** Brief **
Pull out from the material below all lines with "scene".

** Given information **
+===+

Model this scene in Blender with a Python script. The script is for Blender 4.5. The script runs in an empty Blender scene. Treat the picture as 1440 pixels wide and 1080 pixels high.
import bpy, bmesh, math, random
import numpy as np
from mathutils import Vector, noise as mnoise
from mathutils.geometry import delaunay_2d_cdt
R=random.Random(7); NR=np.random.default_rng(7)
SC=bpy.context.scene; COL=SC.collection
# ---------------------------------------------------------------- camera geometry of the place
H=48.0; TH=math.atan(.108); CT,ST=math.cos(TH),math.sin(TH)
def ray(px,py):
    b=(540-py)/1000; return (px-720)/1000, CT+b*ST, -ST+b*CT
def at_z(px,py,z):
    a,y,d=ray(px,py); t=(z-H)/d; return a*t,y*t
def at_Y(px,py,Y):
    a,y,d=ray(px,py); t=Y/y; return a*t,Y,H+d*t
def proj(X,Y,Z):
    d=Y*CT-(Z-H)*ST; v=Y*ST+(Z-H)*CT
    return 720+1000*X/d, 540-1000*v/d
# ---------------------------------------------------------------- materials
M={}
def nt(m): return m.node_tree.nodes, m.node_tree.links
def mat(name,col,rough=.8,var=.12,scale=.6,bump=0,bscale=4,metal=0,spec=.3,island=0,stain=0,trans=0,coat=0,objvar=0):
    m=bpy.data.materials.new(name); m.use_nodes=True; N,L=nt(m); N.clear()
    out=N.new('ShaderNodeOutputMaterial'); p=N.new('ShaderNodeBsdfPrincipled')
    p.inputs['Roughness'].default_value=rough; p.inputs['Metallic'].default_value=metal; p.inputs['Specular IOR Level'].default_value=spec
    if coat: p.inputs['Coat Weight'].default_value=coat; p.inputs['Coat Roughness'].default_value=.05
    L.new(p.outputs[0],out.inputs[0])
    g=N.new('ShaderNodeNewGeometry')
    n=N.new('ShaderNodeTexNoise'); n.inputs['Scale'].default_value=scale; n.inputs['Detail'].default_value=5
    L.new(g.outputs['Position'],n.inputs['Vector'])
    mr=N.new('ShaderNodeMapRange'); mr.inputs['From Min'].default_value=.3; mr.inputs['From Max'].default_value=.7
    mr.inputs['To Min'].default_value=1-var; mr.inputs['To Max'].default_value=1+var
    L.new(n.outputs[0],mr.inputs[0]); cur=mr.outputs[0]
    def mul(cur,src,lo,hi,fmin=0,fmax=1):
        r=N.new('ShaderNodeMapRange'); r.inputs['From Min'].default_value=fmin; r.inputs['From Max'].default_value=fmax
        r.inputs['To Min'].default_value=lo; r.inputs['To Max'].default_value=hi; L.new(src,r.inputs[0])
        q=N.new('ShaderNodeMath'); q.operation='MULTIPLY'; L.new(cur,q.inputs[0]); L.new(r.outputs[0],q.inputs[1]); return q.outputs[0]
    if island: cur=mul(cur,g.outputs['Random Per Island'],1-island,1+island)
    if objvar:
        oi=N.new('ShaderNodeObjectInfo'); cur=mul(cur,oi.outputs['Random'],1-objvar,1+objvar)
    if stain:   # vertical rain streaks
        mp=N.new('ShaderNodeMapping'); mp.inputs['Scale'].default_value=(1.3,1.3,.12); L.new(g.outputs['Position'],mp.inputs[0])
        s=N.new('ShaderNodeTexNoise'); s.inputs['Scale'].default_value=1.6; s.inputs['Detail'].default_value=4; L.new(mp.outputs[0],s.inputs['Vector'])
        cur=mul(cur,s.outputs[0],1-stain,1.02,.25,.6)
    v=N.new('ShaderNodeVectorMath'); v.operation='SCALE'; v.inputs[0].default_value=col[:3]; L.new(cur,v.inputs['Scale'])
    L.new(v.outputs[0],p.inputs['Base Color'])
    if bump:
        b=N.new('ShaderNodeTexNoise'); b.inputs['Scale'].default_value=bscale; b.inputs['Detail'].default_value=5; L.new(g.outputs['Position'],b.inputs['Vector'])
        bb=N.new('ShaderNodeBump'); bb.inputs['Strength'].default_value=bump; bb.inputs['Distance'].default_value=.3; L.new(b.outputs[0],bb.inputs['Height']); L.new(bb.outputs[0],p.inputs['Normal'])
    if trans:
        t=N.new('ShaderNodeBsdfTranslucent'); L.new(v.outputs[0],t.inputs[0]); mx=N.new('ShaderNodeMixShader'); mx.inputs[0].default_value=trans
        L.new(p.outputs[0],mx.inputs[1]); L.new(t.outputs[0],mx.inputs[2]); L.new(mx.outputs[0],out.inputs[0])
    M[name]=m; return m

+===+

** Reply to the exercise **
Model this scene in Blender with a Python script. The script is for Blender 4.5. The script runs in an empty Blender scene. Treat the picture as 1440 pixels wide and 1080 pixels high.
SC=bpy.context.scene; COL=SC.collection